Interesting to note, having run my ripped Tenkaichi 2 Wii version off a hard drive, when played that way the transformations are instant, since T2 is a port we can assume the Wii's more and better everything didn't do much if anything towards the game's performance. Which casts it as a streaming speed issue, in which case I question if the HD twins and vita have an excuse in that regard if only because I doubt the complexity of the characters scales to the console's RAM relative to Spike's games and the PS2. But I could be wrong, particularly if Battle of Z does an admirable job at making mostly aesthetic transformations distinct in their purposes, in which case they are closer to genuinely different characters.

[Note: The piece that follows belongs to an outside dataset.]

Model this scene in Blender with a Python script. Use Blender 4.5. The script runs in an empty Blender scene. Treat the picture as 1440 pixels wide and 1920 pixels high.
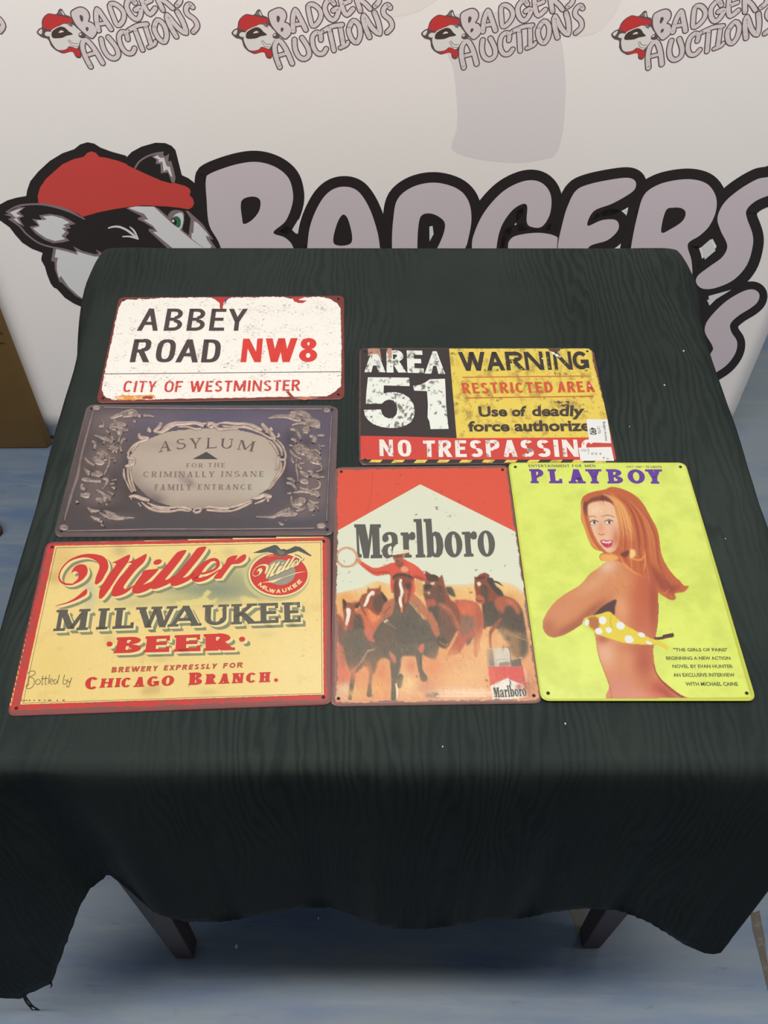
import bpy, bmesh, math, random
import numpy as np
from mathutils import Vector
from mathutils.geometry import tessellate_polygon

# ------------------------------------------------------------------ camera, world, lights
SC = bpy.context.scene
COL = SC.collection
TH = 0.74                       # table height
F_PX, PITCH, ROLL, CAMH = 1736.4259, 0.886244164, -0.0155142927, TH + 0.784414245
cam = bpy.data.cameras.new('camera')
cam.sensor_fit = 'VERTICAL'; cam.sensor_height = 36.0; cam.sensor_width = 27.0
cam.lens = 36.0 * F_PX / 1920.0
cam.clip_start = 0.05
cob = bpy.data.objects.new('camera', cam); COL.objects.link(cob)
from mathutils import Matrix
cob.matrix_world = Matrix.Translation((0, 0, CAMH)) @ Matrix.Rotation(math.pi / 2 - PITCH, 4, 'X') @ Matrix.Rotation(-ROLL, 4, 'Z')
SC.camera = cob

world = bpy.data.worlds.new('world'); SC.world = world
world.use_nodes = True
world.node_tree.nodes['Background'].inputs[0].default_value = (0.90, 0.95, 1.0, 1)
world.node_tree.nodes['Background'].inputs[1].default_value = 0.135

def area(name, loc, target, sx, sy, power, color):
    l = bpy.data.lights.new(name, 'AREA'); l.shape = 'RECTANGLE'
    l.size = sx; l.size_y = sy; l.energy = power; l.color = color
    o = bpy.data.objects.new(name, l); COL.objects.link(o)
    o.location = loc
    o.rotation_euler = (Vector(target) - Vector(loc)).to_track_quat('-Z', 'Y').to_euler()
    return o
area('ceiling_and_fill_light', (-0.30, 0.28, 2.62), (-0.30, 0.28, 0), 4.0, 0.22, 91, (1.0, 0.94, 0.87))
area('ceiling_and_fill_light', (0.3, -1.1, 2.72), (0.3, -1.1, 0), 1.5, 0.3, 4, (0.97, 0.97, 1.0))  # front fill, an added lamp to brighten banner and front floor
area('ceiling_and_fill_light', (0.35, 1.40, 2.72), (0.35, 1.40, 0), 1.2, 0.16, 12, (1.0, 0.96, 0.9))
area('ceiling_and_fill_light', (1.2, 2.7, 2.72), (1.2, 2.7, 0), 1.2, 0.2, 22, (1.0, 0.97, 0.92))  # added lamp, no known fixture, lifts the floor at the back right

SC.view_settings.view_transform = 'Standard'
SC.view_settings.look = 'None'
SC.view_settings.gamma = 1.0
SC.view_settings.exposure = 0.0
try: SC.view_settings.use_curve_mapping = False
except Exception: pass

# ------------------------------------------------------------------ helpers
rnd = random.Random(7)
CP, SP, CR, SR = math.cos(PITCH), math.sin(PITCH), math.cos(ROLL), math.sin(ROLL)
def rays(uv):
    uv = np.atleast_2d(np.asarray(uv, float))
    x = (uv[:, 0] - 720) / F_PX; y = (960 - uv[:, 1]) / F_PX
    x, y = x * CR + y * SR, -x * SR + y * CR
    return np.stack([x, CP + y * SP, -SP + y * CP], 1)
def on_z(uv, z):                                   # photo pixel -> horizontal plane
    d = rays(uv); t = (z - CAMH) / d[:, 2]
    return d * t[:, None] + np.array([0, 0, CAMH])
def on_plane(uv, p0, n):                           # photo pixel -> any plane
    d = rays(uv); p0 = np.array(p0, float); n = np.array(n, float)
    t = ((p0 - [0, 0, CAMH]) @ n) / (d @ n)
    return d * t[:, None] + np.array([0, 0, CAMH])
def on_y(uv, Y): return on_plane(uv, (0, Y, 0), (0, 1, 0))

ALB = 0.64                      # paint reflectance relative to the swatch value
def lin(c):
    c = np.asarray(c, float) / 255.0
    return np.where(c <= 0.04045, c / 12.92, ((c + 0.055) / 1.055) ** 2.4) * ALB
def props(o, label=None, cat=None, group=None, kind=None):
    if label: o['label'] = label
    if cat: o['category'] = cat
    if group: o['group'] = group
    if kind: o['kind'] = kind
    return o
def empty(name, loc, label, cat, group=None):
    o = bpy.data.objects.new(name, None); COL.objects.link(o); o.location = loc
    o.empty_display_size = 0.05
    return props(o, label, cat, group)
def mesh_obj(name, verts, faces, mats, parent=None, mi=None, smooth=False, uv=None):
    me = bpy.data.meshes.new(name)
    verts = np.asarray(verts, float)
    if parent is not None: verts = verts - np.array(parent_world(parent))
    me.from_pydata([tuple(v) for v in verts], [], [tuple(f) for f in faces])
    for m in (mats if isinstance(mats, (list, tuple)) else [mats]): me.materials.append(m)
    if mi is not None: me.polygons.foreach_set('material_index', np.asarray(mi, np.int32))
    if uv is not None:
        l = me.uv_layers.new(name='UVMap')
        idx = np.zeros(len(me.loops), np.int32); me.loops.foreach_get('vertex_index', idx)
        l.data.foreach_set('uv', np.asarray(uv, np.float32)[idx].ravel())
    if smooth: me.polygons.foreach_set('use_smooth', [True] * len(me.polygons))
    me.update()
    o = bpy.data.objects.new(name, me); COL.objects.link(o)
    if parent is not None: o.parent = parent
    return o
def parent_world(p):
    l = Vector((0, 0, 0))
    while p is not None:
        l += p.location; p = p.parent
    return l
def box(name, lo, hi, mat, parent=None, bevel=0.0, rot=None, org=None):
    x0, y0, z0 = lo; x1, y1, z1 = hi
    v = np.array([(x0, y0, z0), (x1, y0, z0), (x1, y1, z0), (x0, y1, z0), (x0, y0, z1), (x1, y0, z1), (x1, y1, z1), (x0, y1, z1)], float)
    f = [(0, 3, 2, 1), (4, 5, 6, 7), (0, 1, 5, 4), (1, 2, 6, 5), (2, 3, 7, 6), (3, 0, 4, 7)]
    if rot:
        c, s = math.cos(rot), math.sin(rot); o = np.array(org); w = v - o
        v = np.stack([w[:, 0] * c - w[:, 1] * s, w[:, 0] * s + w[:, 1] * c, w[:, 2]], 1) + o
    ob = mesh_obj(name, v, f, mat, parent)
    if bevel:
        m = ob.modifiers.new('bevel', 'BEVEL'); m.width = bevel; m.segments = 2
    return ob

# --- materials
def new_mat(name):
    m = bpy.data.materials.new(name); m.use_nodes = True
    return m, m.node_tree, m.node_tree.nodes['Principled BSDF']
def N(nt, kind, **kw):
    n = nt.nodes.new(kind)
    for k, v in kw.items(): setattr(n, k, v)
    return n
def mix(nt, a, b, fac):
    n = N(nt, 'ShaderNodeMix', data_type='RGBA')
    for s, v in ((6, a), (7, b)):
        if hasattr(v, 'is_output'): nt.links.new(v, n.inputs[s])
        else: n.inputs[s].default_value = (*v, 1)
    if hasattr(fac, 'is_output'): nt.links.new(fac, n.inputs[0])
    else: n.inputs[0].default_value = fac
    return n.outputs[2]
def math_(nt, op, a, b=0.0, clamp=False):
    n = N(nt, 'ShaderNodeMath', operation=op, use_clamp=clamp)
    for i, v in ((0, a), (1, b)):
        if hasattr(v, 'is_output'): nt.links.new(v, n.inputs[i])
        else: n.inputs[i].default_value = v
    return n.outputs[0]
def ramp(nt, v, lo, hi):                      # 0 below lo, 1 above hi (or reversed)
    n = N(nt, 'ShaderNodeMapRange'); nt.links.new(v, n.inputs[0])
    n.inputs[1].default_value = lo; n.inputs[2].default_value = hi
    return n.outputs[0]
def noise(nt, vec, scale, detail=3, rough=0.6, sc=(1, 1, 1), off=(0, 0, 0), dist=0.0):
    mp = N(nt, 'ShaderNodeMapping'); nt.links.new(vec, mp.inputs[0])
    mp.inputs[3].default_value = sc; mp.inputs[1].default_value = off
    n = N(nt, 'ShaderNodeTexNoise'); nt.links.new(mp.outputs[0], n.inputs[0])
    n.inputs['Scale'].default_value = scale; n.inputs['Detail'].default_value = detail
    n.inputs['Roughness'].default_value = rough; n.inputs['Distortion'].default_value = dist
    return n.outputs[0]

# wear spec: list of tuples
#  ('spots', scale, threshold, softness, rgb, amount, stretch)   chips and dirt
#  ('edge', width_m, jitter_m, rgb, w, h)                        rust creeping in from the rim (uv in metres)
def apply_wear(nt, col, wear):
    uvn = N(nt, 'ShaderNodeUVMap'); uv = uvn.outputs[0]
    for i, w in enumerate(wear):
        off = (i * 3.1, i * 1.7, 0)
        if w[0] == 'spots':
            _, sc, th, so, rgb, am, st = w
            a = noise(nt, uv, sc, 4, 0.65, st, off)
            b = noise(nt, uv, sc * 0.18, 2, 0.5, (1, 1, 1), (off[1], off[0], 0))
            s = math_(nt, 'ADD', math_(nt, 'MULTIPLY', a, 0.72), math_(nt, 'MULTIPLY', b, 0.28))
            f = math_(nt, 'MULTIPLY', ramp(nt, s, th, th + so), am)
            col = mix(nt, col, tuple(lin(rgb)), f)
        else:
            _, wd, jit, rgb, W, H = w
            sp = N(nt, 'ShaderNodeSeparateXYZ'); nt.links.new(uv, sp.inputs[0])
            x, y = sp.outputs[0], sp.outputs[1]
            d = math_(nt, 'MINIMUM', math_(nt, 'MINIMUM', x, math_(nt, 'SUBTRACT', W, x)), math_(nt, 'MINIMUM', y, math_(nt, 'SUBTRACT', H, y)))
            n1 = noise(nt, uv, 120, 5, 0.7, (1, 1, 1), off)
            n2 = noise(nt, uv, 25, 2, 0.6, (1, 1, 1), off)
            nn = math_(nt, 'SUBTRACT', math_(nt, 'ADD', math_(nt, 'MULTIPLY', n1, 0.7), math_(nt, 'MULTIPLY', n2, 0.6)), 0.65)
            d = math_(nt, 'ADD', d, math_(nt, 'MULTIPLY', nn, jit))
            f = ramp(nt, d, wd + 0.0006, wd - 0.0002)
            col = mix(nt, col, tuple(lin(rgb)), f)
    return col
_mc = {}
def pmat(rgb, wear=(), rough=0.42, metal=0.0, vcol=False, key='', mottle=None, spec=0.35):
    k = (ALB, tuple(rgb), tuple(wear), rough, metal, vcol, key, mottle, spec)
    if k in _mc: return _mc[k]
    m, nt, b = new_mat('print_' + '_'.join('%d' % c for c in rgb))
    if vcol:
        a = N(nt, 'ShaderNodeVertexColor', layer_name='Col'); col = a.outputs[0]
    else:
        a = N(nt, 'ShaderNodeRGB'); a.outputs[0].default_value = (*lin(rgb), 1); col = a.outputs[0]
    if mottle:
        uvn = N(nt, 'ShaderNodeUVMap')
        col = mix(nt, col, tuple(lin(mottle[1])), math_(nt, 'MULTIPLY', ramp(nt, noise(nt, uvn.outputs[0], mottle[0], 5, 0.7), 0.4, 0.68), mottle[2]))
    if wear: col = apply_wear(nt, col, wear)
    nt.links.new(col, b.inputs['Base Color'])
    b.inputs['Roughness'].default_value = rough; b.inputs['Metallic'].default_value = metal
    b.inputs['Specular IOR Level'].default_value = spec
    _mc[k] = m
    return m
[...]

VegettoEX wrote:To me, prior to that, it always seemed like they affected the balance of the games. I mean, you chose one character, and then suddenly you're another one with an enhanced baseline ki level (in DBZ3 / Budokai 3, anyway). I don't actually know what it did to strength stats, but I'd wager it didn't actually do anything there to at least somewhat pretend to keep a balance. In the prior two games at least it seemed somewhat more difficult to maintain the stage (it drained your ki, right, and if you got hit down you lost it? Which is why the third game tried to rectify that with a baseline level?).
I'd actually really like a sub discussion of this- been playing Budokai 3 HD with a friend lately so it's on my mind. Yeah, the first two Budokai's transformations drained ki, faster drain for stronger forms, and I believe every character got a 10% attack boost as max ki, possible smaller ones at higher bars, whether they could transform or not. They honestly weren't worth using outside of breakthroughs, however, since their boosts were tiny- in B2 Super Sayain 3 was a 25% boost. 25% boost isn't worth four of seven skill slots unless you intended to spam one death move or cancel combo to death. Super Sayain 4 being no different.

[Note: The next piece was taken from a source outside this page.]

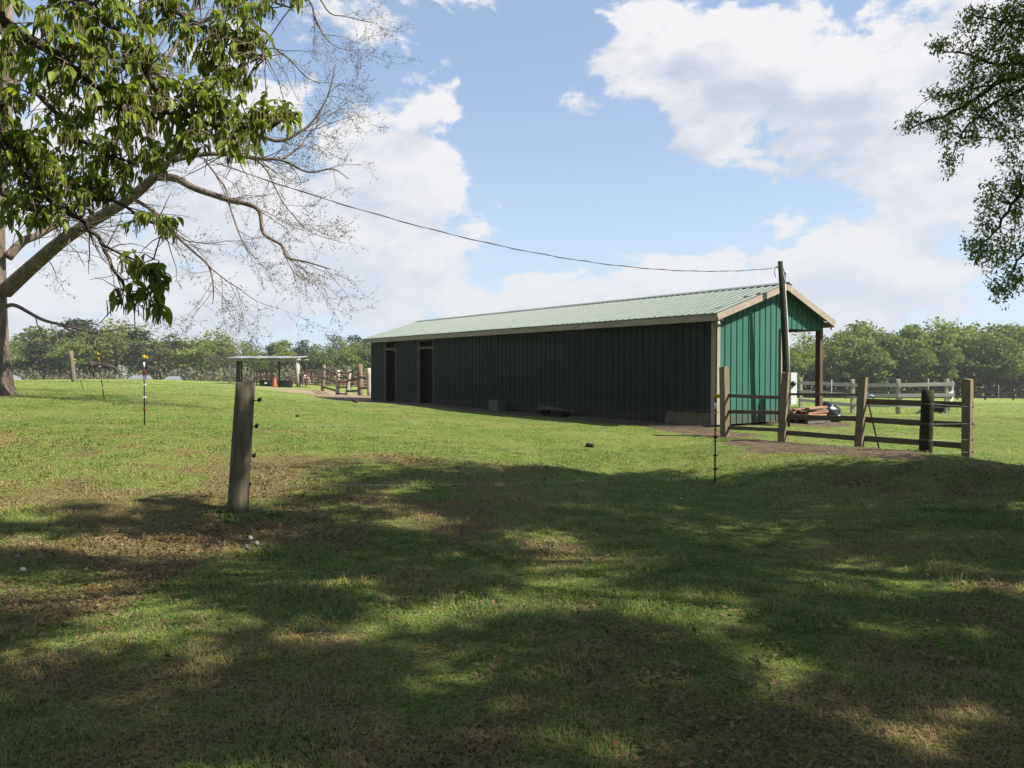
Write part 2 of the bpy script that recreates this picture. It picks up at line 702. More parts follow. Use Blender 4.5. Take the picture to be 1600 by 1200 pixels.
# ------------------------------------------------------------------ material list
M = {}
M['roof'] = simple('roof_green_metal', (0.215, 0.27, 0.228), 0.55, 0.0, 0.12, 3.0, spec=0.25)
def siding(name, c0, c1, mudc, mudh):
    m, t = new_mat(name)
    p = t.new('ShaderNodeTexCoord').outputs['Object']
    oi = t.new('ShaderNodeObjectInfo').outputs['Random']
    n = t.noise(t.mapping(p, (3, 3, 0.5)), 1.5, 6, 0.65)
    n3 = t.noise(p, 25, 4, 0.6)
    c = t.mix(t.ramp(n, 0.3, 0.7), c0, c1)
    c = t.mix(t.math('MULTIPLY', oi, 0.35), c, tuple(x * 0.72 for x in c0))
    st = t.noise(t.mapping(p, (14, 14, 0.35)), 1.0, 5, 0.7)
    c = t.mix(t.ramp(st, 0.58, 0.78, 0.0, 0.35), c, mudc)
    sepz = t.new('ShaderNodeSeparateXYZ')
    t.l.new(p, sepz.inputs[0])
    mud = t.math('MULTIPLY', t.ramp(t.math('MULTIPLY_ADD', n3, -0.5, sepz.outputs['Z']), -0.1, mudh, 0.85, 0.0), t.ramp(n3, 0.3, 0.7, 0.4, 1.0))
    c = t.mix(mud, c, mudc)
    t.set(t.b.inputs['Base Color'], c)
    t.b.inputs['Roughness'].default_value = 0.6
    t.b.inputs['Specular IOR Level'].default_value = 0.12
    bump(t, n, 0.15, 0.02)
    return m


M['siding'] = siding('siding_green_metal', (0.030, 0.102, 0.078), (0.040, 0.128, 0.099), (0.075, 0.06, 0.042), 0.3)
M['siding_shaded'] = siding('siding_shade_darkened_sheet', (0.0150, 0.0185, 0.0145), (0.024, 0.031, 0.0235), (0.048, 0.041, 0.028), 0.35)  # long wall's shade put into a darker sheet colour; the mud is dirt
M['trim'] = wood('trim_pale_board', (0.62, 0.53, 0.42), (0.38, 0.31, 0.235), (12, 12, 1.0), bmp=0.2)
M['trim_h'] = wood('trim_pale_board_long', (0.62, 0.53, 0.42), (0.38, 0.31, 0.235), (12, 1.0, 12), bmp=0.2)
M['post'] = wood('weathered_post', (0.40, 0.31, 0.19), (0.19, 0.15, 0.09), (28, 28, 1.6))
M['post_dark'] = wood('mossy_dark_post', (0.060, 0.048, 0.033), (0.028, 0.024, 0.017), (28, 28, 1.6), moss=(0.055, 0.075, 0.018))
M['rail'] = wood('weathered_rail', (0.23, 0.185, 0.12), (0.12, 0.10, 0.068), (2.2, 2.2, 26))
M['rail_white'] = wood('pale_rail', (0.92, 0.86, 0.79), (0.62, 0.57, 0.51), (1.5, 20, 20), bmp=0.2)
M['post_pale'] = wood('pale_post', (0.70, 0.62, 0.50), (0.42, 0.37, 0.29), (28, 28, 1.6))
M['pole'] = wood('utility_pole_wood', (0.075, 0.06, 0.04), (0.038, 0.032, 0.022), (30, 30, 1.0), moss=(0.05, 0.07, 0.03))
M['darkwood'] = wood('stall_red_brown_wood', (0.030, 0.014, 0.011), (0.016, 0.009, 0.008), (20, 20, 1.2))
M['kick'] = wood('bare_kickboard', (0.30, 0.26, 0.16), (0.15, 0.13, 0.075), (20, 20, 1.5))
M['plank'] = wood('raw_plank', (0.62, 0.36, 0.22), (0.40, 0.20, 0.11), (3, 20, 20))
M['greyplank'] = wood('grey_plank', (0.27, 0.25, 0.22), (0.16, 0.145, 0.125), (3, 20, 20))
M['white'] = simple('white_plastic', (1.2, 1.2, 1.16), 0.5, vary=0.08)
M['greybox'] = simple('painted_grey_metal', (0.85, 0.87, 0.88), 0.45, 0.0, 0.08)
M['glass'] = simple('meter_dark_glass', (0.04, 0.045, 0.05), 0.12, spec=0.6)
M['pvc'] = simple('grey_conduit', (1.4, 1.4, 1.4), 0.4, vary=0.06)
M['black'] = simple('black_plastic', (0.018, 0.018, 0.018), 0.5, vary=0.3)
M['bag'] = simple('black_bag_film', (0.015, 0.015, 0.017), 0.28, vary=0.3, scale=12, bmp=0.8, spec=0.5)
M['yellow'] = simple('yellow_plastic', (0.75, 0.52, 0.02), 0.45, vary=0.12)
M['orange'] = simple('orange_plastic', (0.42, 0.08, 0.018), 0.5, vary=0.15)
M['red_steel'] = simple('faded_red_steel', (0.27, 0.065, 0.045), 0.55, vary=0.25)
M['steel'] = simple('galvanised_steel', (0.50, 0.51, 0.53), 0.42, 0.3, 0.15)
M['wire'] = simple('fence_wire', (0.55, 0.55, 0.54), 0.45, 0.4, 0.1)
M['cable'] = simple('black_cable', (0.035, 0.033, 0.032), 0.6)
M['tub'] = simple('black_rubber_tub', (0.022, 0.023, 0.026), 0.6, vary=0.25)
M['clod'] = simple('dark_clod', (0.065, 0.045, 0.028), 0.95, vary=0.4, scale=20, bmp=0.8)
M['bay'] = simple('bay_horse_coat', (0.042, 0.023, 0.015), 0.6, vary=0.3, scale=2.5)
M['darkbay'] = simple('dark_horse_coat', (0.035, 0.02, 0.017), 0.6, vary=0.3, scale=2.5)
M['paint'] = simple('patched_horse_coat', (0.72, 0.68, 0.62), 0.6, scale=1.6, col2=(0.30, 0.10, 0.05))
M['mane'] = simple('black_horse_hair', (0.014, 0.012, 0.011), 0.7)
M['whiteroof'] = simple('pale_metal_roof', (0.28, 0.29, 0.32), 0.5, vary=0.06)
M['wallpale'] = simple('pale_house_wall', (0.50, 0.49, 0.46), 0.8, vary=0.06)


def bark(name, col, col2):
    m, t = new_mat(name)
    col, col2 = kk(col), kk(col2)
    p = t.new('ShaderNodeTexCoord').outputs['Object']
    g = t.noise(t.mapping(p, (7, 7, 1.6)), 1.5, 7, 0.65, 0.6)
    l = t.noise(p, 1.1, 4, 0.6)
    c = t.mix(t.ramp(g, 0.3, 0.7), col2, col)
    c = t.mix(t.math('MULTIPLY', t.ramp(l, 0.5, 0.7), 0.45), c, (0.12, 0.115, 0.085))
    t.set(t.b.inputs['Base Color'], c)
    t.b.inputs['Roughness'].default_value = 0.9
    t.b.inputs['Specular IOR Level'].default_value = 0.15
    bump(t, g, 0.9, 0.05)
    return m


M['twig'] = simple('twig_bark', (0.26, 0.20, 0.165), 0.9)
M['bark'] = bark('grey_brown_bark', (0.33, 0.26, 0.20), (0.13, 0.10, 0.078))
M['bark_dark'] = bark('dark_bark', (0.10, 0.078, 0.058), (0.045, 0.036, 0.028))
M['bud'] = leafy('twig_buds', [(0.06, 0.045, 0.03), (0.09, 0.10, 0.035), (0.13, 0.07, 0.04)], 0.2)
M['leaf'] = leafy('broad_spring_leaves', [(0.08, 0.125, 0.017), (0.135, 0.185, 0.023), (0.235, 0.27, 0.038), (0.105, 0.145, 0.02), (0.18, 0.215, 0.03)], 0.5, 0.45, spec=0.3)
M['catkin'] = leafy('brown_catkins', [(0.10, 0.075, 0.03), (0.15, 0.13, 0.045)], 0.25)
M['oakleaf'] = leafy('small_oak_leaves', [(0.09, 0.13, 0.03), (0.14, 0.185, 0.042), (0.185, 0.235, 0.055)], 0.5, 0.45)
M['shadeleaf'] = leafy('shade_tree_leaves', [(0.045, 0.085, 0.018), (0.075, 0.125, 0.025)], 0.30, 0.5)
FAR = {
    'lime': leafy('far_lime_foliage', [(0.118, 0.150, 0.033), (0.150, 0.182, 0.040), (0.180, 0.205, 0.050)], 0.42, 0.7, rnd=False),
    'mid': leafy('far_mid_foliage', [(0.088, 0.122, 0.030), (0.116, 0.150, 0.036), (0.140, 0.172, 0.043)], 0.42, 0.7, rnd=False),
    'olive': leafy('far_olive_foliage', [(0.0864, 0.0864, 0.0333), (0.1097, 0.1097, 0.0399), (0.1330, 0.1230, 0.0499)], 0.42, 0.7, rnd=False),
    'pine': leafy('far_pine_foliage', [(0.0233, 0.0386, 0.0173), (0.0333, 0.0499, 0.0213), (0.0432, 0.0585, 0.0266)], 0.15, 0.7, rnd=False),
    'pale_bare': leafy('far_pale_thicket', [(0.085, 0.076, 0.055), (0.11, 0.10, 0.07), (0.10, 0.105, 0.055)], 0.2, 0.8, rnd=False),
    'bare': leafy('far_bare_twigs', [(0.050, 0.044, 0.030), (0.066, 0.058, 0.038), (0.062, 0.064, 0.030)], 0.1, 0.8, rnd=False),
}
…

The real kicker, as we all know, was the transformation stun; transforming characters could disarm opponents or, if the player was really good, use the stun to extend a combo. I think that's a bigger issue than the damage increases, but at the same time if the player couldn't utilize them then their opponent could simply play well around them. The capsule Yakon existed to counter this, causing transformed ki to drain faster in Budokai 2 and draining health alongside ki (last I recall) in Budokai 3, but the latter is ridiculous and capsules are usually limited to breakthroughs by high-level players to block other exploits, namely related to getting infinite teleports off of Omgega/Li Shenron if I recall.